Para quem nasceu e se criou na roça sabe muito bem que desde criança sempre tem um servicinho para fazer. Na roça se trabalha de segunda a sábado, mas algumas tarefas são de segunda a segunda. Ou algum de vocês já experimentou ficar um dia sem comer, é claro que algumas práticas cristãs sugerem ocasionalmente dias de jejum, mas eu não conheci nenhum porco, vaca, boi, cavalo ou outro animal cristão e adepto desta prática. Logo, folga somente se tem dos trabalhos da lavoura nos dias de chuva, quando não dá para trabalhar na capina, plantio, colheita ou outra tarefa.
Uma prática comum, em dias de chuva, lá em casa, era selecionar o milho no paiol, descascar e debulhar milho para a moagem, afiar as ferramentas ou, a melhor das tarefas em dias de chuva, ir pescar. Tem cada história de pescaria que daria um livro só delas. Até aqui estou descrevendo o que os filhos do Lino faziam na sua infância e juventude. É claro que aprendemos com ele esta rotina, e ele certamente aprendeu com o pai dele, o nono.

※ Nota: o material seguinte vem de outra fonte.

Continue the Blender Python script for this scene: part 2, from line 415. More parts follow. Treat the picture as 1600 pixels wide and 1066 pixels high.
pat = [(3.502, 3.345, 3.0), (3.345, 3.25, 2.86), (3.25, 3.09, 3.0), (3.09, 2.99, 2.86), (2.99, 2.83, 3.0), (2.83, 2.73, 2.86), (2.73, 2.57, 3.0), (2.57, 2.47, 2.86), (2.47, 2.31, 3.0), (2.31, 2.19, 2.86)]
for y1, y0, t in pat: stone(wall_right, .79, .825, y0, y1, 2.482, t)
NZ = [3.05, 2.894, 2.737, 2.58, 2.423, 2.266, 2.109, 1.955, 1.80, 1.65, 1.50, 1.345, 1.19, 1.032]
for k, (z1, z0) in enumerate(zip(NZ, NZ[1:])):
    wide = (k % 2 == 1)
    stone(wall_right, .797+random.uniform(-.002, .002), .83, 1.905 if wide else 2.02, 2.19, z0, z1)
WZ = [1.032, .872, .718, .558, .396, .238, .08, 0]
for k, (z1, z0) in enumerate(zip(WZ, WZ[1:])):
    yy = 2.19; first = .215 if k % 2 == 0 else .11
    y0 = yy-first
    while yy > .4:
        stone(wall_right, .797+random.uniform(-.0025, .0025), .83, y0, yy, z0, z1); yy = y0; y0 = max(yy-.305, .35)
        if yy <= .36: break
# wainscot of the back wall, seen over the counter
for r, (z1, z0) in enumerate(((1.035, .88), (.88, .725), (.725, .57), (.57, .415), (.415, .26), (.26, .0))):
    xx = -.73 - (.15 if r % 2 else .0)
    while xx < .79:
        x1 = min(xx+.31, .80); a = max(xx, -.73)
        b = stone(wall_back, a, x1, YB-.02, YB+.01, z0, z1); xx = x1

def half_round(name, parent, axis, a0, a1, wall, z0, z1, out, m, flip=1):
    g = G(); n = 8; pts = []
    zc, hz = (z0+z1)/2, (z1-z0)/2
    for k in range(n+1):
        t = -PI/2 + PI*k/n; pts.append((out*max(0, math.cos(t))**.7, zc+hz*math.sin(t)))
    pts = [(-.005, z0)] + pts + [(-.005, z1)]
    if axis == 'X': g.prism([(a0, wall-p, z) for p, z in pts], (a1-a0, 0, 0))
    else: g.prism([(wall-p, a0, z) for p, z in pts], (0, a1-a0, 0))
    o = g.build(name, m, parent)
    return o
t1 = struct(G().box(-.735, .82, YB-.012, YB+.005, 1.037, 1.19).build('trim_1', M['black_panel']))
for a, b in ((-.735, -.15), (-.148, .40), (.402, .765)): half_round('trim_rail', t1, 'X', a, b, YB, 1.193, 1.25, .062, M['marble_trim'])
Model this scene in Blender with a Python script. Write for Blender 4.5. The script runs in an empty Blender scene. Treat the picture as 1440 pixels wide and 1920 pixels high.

Vejamos um exemplo: chove a noite toda, no outro dia a gente não pode carpir, pois a terra está muito molhada, segunda opção “rastolhar” o milho no galpão, Uma atividade divertidíssima: limpa-se dois cantos do galpão e começa a brincadeira. As espigas bonitas, bem fechadas, são atiradas para um dos cantos, elas vão durar mais tempo antes de criar carunchos, serão o milho principal aquele que deve durar até a nova safra, servirão de semente e de reserva. As espigas com palha aberta e os “restolhos” aquelas menores e não bem formadas vão para o outro canto para consumo imediato. O início do trabalho até que é meio chato, mas a medida que o monte de milho a selecionar começa a diminuir entram em cena os cachorros e os gatos – isto mesmo – os cachorros e os gatos, pois sempre tem algum camundongo que se esconde no meio do milho, e a medida que o monte de milho diminui eles vão ficando encantonados e começam a fugir, aí entram os cães e gatos na caçada. É muito divertido, é uma tarefa para dia de chuva.
Na nossa história tudo isso já tinha sido feito e continuava a chover, então a opção é ir pescar. Neste caso sempre é agradável a companha de alguns primos: O Orlando, o Eliot, o Qiude Zanon e por aí vai, vizinhos também vale. Uma boa prática é começar perto da usina Franciscana (hoje CELETRO) e ir se deslocando rio abaixo, até perto dos Dalla Nora. Neste trajeto dá pra fazer uma boa pescaria, é claro que às vezes tem alguma melancia nalguma roça perto do rio, ou um milho verde pra assar. E se der sede, bah! A água do rio está suja devido à chuva então a saída é procurar alguma fonte nos barrancos e tomar a água com um canudinho de taquara. O canudinho de taquara é de grande utilidade, pois permite que se beba água de um lugar quase inacessível de outra forma, como faziam os bois do Lino nos campos de Palmeira onde as fontes d’água são profundas.
Outra utilidade do canudinho é tomar “graspa” do “garrafonetto” do Toni pela fresta na parede do galpãozinho. Só que às vezes o canudinho (cannutcho) caia dentro do garrafão, mas isto não era problema, pois tinha bastante taquara por perto e a gurizada sempre levava consigo alguma ferramenta de corte como canivete ou “brítola”. Pronto agora já sabemos como a “graspa” do Toni foi transformada em “cannutchi”.
Restolhar – Separar as espigas pequenas e abertas do milho guardado no paiol.
Brítola – Canivete em forma de foice muito comum entre os descendentes de italianos.